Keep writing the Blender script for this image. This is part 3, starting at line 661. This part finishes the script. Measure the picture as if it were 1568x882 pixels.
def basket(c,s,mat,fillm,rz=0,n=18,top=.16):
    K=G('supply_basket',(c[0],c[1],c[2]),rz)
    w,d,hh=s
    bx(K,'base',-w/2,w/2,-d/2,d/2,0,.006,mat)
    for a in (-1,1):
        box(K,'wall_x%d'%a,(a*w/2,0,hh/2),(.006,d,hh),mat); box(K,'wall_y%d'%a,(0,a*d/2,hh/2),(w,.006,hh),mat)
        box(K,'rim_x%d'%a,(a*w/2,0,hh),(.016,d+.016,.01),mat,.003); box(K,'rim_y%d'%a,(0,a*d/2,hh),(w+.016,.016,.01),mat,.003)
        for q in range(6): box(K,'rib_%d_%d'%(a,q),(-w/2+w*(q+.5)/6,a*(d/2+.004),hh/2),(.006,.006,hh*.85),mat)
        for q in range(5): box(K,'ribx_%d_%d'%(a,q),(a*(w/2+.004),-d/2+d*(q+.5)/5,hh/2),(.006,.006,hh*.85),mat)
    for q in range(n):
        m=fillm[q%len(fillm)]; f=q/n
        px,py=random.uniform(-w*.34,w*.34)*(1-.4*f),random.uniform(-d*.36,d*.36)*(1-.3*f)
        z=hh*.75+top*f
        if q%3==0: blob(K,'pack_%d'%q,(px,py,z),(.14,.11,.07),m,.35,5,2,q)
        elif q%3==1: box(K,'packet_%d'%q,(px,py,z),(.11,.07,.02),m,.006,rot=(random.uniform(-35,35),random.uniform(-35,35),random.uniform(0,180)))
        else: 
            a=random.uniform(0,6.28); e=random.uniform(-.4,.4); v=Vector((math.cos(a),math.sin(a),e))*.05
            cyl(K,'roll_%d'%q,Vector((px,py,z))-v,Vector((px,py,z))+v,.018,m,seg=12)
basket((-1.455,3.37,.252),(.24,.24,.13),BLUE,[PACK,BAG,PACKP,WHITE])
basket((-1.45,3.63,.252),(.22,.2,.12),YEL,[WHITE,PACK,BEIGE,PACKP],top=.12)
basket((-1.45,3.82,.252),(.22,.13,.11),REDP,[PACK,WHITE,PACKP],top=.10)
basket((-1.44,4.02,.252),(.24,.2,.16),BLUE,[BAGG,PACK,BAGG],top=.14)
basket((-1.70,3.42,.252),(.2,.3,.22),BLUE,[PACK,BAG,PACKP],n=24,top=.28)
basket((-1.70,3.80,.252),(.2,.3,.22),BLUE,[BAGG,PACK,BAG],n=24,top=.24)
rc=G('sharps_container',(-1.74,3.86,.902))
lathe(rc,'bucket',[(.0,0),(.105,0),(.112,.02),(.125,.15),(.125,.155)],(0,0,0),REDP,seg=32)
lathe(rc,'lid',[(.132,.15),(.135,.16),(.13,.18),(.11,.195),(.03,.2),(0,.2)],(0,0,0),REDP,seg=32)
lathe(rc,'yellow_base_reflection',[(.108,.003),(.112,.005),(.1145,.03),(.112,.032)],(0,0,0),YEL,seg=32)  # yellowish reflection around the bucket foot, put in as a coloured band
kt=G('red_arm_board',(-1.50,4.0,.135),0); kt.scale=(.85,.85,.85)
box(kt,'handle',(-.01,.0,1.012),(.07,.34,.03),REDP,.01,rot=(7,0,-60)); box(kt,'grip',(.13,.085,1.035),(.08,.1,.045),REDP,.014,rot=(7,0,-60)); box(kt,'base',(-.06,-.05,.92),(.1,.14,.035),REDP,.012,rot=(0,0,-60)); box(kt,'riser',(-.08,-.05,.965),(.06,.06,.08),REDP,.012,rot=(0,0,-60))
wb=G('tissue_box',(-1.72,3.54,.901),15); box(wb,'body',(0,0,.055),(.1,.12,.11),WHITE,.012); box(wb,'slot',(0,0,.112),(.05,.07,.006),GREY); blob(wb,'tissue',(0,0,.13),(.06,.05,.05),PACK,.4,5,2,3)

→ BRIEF
The whole listing above needs to be written out again exactly.

→ FULL OUTPUT
Keep writing the Blender script for this image. This is part 3, starting at line 661. This part finishes the script. Measure the picture as if it were 1568x882 pixels.
def basket(c,s,mat,fillm,rz=0,n=18,top=.16):
    K=G('supply_basket',(c[0],c[1],c[2]),rz)
    w,d,hh=s
    bx(K,'base',-w/2,w/2,-d/2,d/2,0,.006,mat)
    for a in (-1,1):
        box(K,'wall_x%d'%a,(a*w/2,0,hh/2),(.006,d,hh),mat); box(K,'wall_y%d'%a,(0,a*d/2,hh/2),(w,.006,hh),mat)
        box(K,'rim_x%d'%a,(a*w/2,0,hh),(.016,d+.016,.01),mat,.003); box(K,'rim_y%d'%a,(0,a*d/2,hh),(w+.016,.016,.01),mat,.003)
        for q in range(6): box(K,'rib_%d_%d'%(a,q),(-w/2+w*(q+.5)/6,a*(d/2+.004),hh/2),(.006,.006,hh*.85),mat)
        for q in range(5): box(K,'ribx_%d_%d'%(a,q),(a*(w/2+.004),-d/2+d*(q+.5)/5,hh/2),(.006,.006,hh*.85),mat)
    for q in range(n):
        m=fillm[q%len(fillm)]; f=q/n
        px,py=random.uniform(-w*.34,w*.34)*(1-.4*f),random.uniform(-d*.36,d*.36)*(1-.3*f)
        z=hh*.75+top*f
        if q%3==0: blob(K,'pack_%d'%q,(px,py,z),(.14,.11,.07),m,.35,5,2,q)
        elif q%3==1: box(K,'packet_%d'%q,(px,py,z),(.11,.07,.02),m,.006,rot=(random.uniform(-35,35),random.uniform(-35,35),random.uniform(0,180)))
        else: 
            a=random.uniform(0,6.28); e=random.uniform(-.4,.4); v=Vector((math.cos(a),math.sin(a),e))*.05
            cyl(K,'roll_%d'%q,Vector((px,py,z))-v,Vector((px,py,z))+v,.018,m,seg=12)
basket((-1.455,3.37,.252),(.24,.24,.13),BLUE,[PACK,BAG,PACKP,WHITE])
basket((-1.45,3.63,.252),(.22,.2,.12),YEL,[WHITE,PACK,BEIGE,PACKP],top=.12)
basket((-1.45,3.82,.252),(.22,.13,.11),REDP,[PACK,WHITE,PACKP],top=.10)
basket((-1.44,4.02,.252),(.24,.2,.16),BLUE,[BAGG,PACK,BAGG],top=.14)
basket((-1.70,3.42,.252),(.2,.3,.22),BLUE,[PACK,BAG,PACKP],n=24,top=.28)
basket((-1.70,3.80,.252),(.2,.3,.22),BLUE,[BAGG,PACK,BAG],n=24,top=.24)
rc=G('sharps_container',(-1.74,3.86,.902))
lathe(rc,'bucket',[(.0,0),(.105,0),(.112,.02),(.125,.15),(.125,.155)],(0,0,0),REDP,seg=32)
lathe(rc,'lid',[(.132,.15),(.135,.16),(.13,.18),(.11,.195),(.03,.2),(0,.2)],(0,0,0),REDP,seg=32)
lathe(rc,'yellow_base_reflection',[(.108,.003),(.112,.005),(.1145,.03),(.112,.032)],(0,0,0),YEL,seg=32)  # yellowish reflection around the bucket foot, put in as a coloured band
kt=G('red_arm_board',(-1.50,4.0,.135),0); kt.scale=(.85,.85,.85)
box(kt,'handle',(-.01,.0,1.012),(.07,.34,.03),REDP,.01,rot=(7,0,-60)); box(kt,'grip',(.13,.085,1.035),(.08,.1,.045),REDP,.014,rot=(7,0,-60)); box(kt,'base',(-.06,-.05,.92),(.1,.14,.035),REDP,.012,rot=(0,0,-60)); box(kt,'riser',(-.08,-.05,.965),(.06,.06,.08),REDP,.012,rot=(0,0,-60))
wb=G('tissue_box',(-1.72,3.54,.901),15); box(wb,'body',(0,0,.055),(.1,.12,.11),WHITE,.012); box(wb,'slot',(0,0,.112),(.05,.07,.006),GREY); blob(wb,'tissue',(0,0,.13),(.06,.05,.05),PACK,.4,5,2,3)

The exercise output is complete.